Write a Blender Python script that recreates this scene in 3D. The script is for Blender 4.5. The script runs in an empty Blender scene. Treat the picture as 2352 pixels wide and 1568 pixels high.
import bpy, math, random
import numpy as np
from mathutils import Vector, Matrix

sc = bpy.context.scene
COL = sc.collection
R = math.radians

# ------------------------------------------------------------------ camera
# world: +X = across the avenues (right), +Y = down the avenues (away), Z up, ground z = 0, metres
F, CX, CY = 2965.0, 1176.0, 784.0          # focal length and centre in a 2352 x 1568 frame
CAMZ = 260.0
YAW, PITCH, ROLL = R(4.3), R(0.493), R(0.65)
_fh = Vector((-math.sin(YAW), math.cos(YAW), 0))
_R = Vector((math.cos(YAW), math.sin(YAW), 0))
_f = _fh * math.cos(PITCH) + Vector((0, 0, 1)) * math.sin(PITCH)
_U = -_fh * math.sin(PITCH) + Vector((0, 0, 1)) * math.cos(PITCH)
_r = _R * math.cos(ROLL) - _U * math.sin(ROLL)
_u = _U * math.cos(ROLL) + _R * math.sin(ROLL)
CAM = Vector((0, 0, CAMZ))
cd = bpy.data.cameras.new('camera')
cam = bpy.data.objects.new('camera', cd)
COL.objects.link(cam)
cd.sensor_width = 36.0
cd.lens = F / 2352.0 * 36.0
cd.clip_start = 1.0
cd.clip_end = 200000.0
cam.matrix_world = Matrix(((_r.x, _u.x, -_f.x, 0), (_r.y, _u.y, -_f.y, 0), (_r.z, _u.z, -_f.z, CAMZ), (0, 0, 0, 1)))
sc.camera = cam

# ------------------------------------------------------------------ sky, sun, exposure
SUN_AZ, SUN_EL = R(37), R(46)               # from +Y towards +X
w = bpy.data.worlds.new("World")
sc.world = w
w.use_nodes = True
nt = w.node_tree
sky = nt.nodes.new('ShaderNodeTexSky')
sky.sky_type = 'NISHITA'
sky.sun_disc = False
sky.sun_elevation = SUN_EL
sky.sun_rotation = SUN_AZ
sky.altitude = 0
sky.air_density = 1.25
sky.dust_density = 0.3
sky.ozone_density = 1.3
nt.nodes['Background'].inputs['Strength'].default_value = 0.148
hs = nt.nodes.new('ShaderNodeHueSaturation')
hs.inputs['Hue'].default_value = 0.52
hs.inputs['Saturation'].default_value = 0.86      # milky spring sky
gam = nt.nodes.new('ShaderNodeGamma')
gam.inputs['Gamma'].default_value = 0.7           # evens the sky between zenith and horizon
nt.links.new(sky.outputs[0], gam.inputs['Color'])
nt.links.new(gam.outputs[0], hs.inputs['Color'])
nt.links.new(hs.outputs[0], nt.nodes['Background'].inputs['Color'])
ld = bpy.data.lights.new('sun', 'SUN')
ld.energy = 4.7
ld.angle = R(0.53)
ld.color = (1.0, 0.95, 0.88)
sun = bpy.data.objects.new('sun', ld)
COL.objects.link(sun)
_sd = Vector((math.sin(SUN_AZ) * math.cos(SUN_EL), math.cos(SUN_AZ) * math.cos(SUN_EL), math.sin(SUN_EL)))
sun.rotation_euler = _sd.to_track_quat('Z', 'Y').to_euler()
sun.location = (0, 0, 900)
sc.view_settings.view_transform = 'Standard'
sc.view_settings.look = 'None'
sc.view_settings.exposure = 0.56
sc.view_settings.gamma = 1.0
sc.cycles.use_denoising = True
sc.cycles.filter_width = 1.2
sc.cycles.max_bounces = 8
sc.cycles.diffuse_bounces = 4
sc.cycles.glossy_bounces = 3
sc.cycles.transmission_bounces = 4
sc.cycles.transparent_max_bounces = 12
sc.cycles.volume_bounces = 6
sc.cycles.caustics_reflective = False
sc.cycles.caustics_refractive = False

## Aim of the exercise
Lines from the beginning of the data above through the line containing "R = math.radians" are to be returned exactly, and no others.

## Response below
Write a Blender Python script that recreates this scene in 3D. The script is for Blender 4.5. The script runs in an empty Blender scene. Treat the picture as 2352 pixels wide and 1568 pixels high.
import bpy, math, random
import numpy as np
from mathutils import Vector, Matrix

sc = bpy.context.scene
COL = sc.collection
R = math.radians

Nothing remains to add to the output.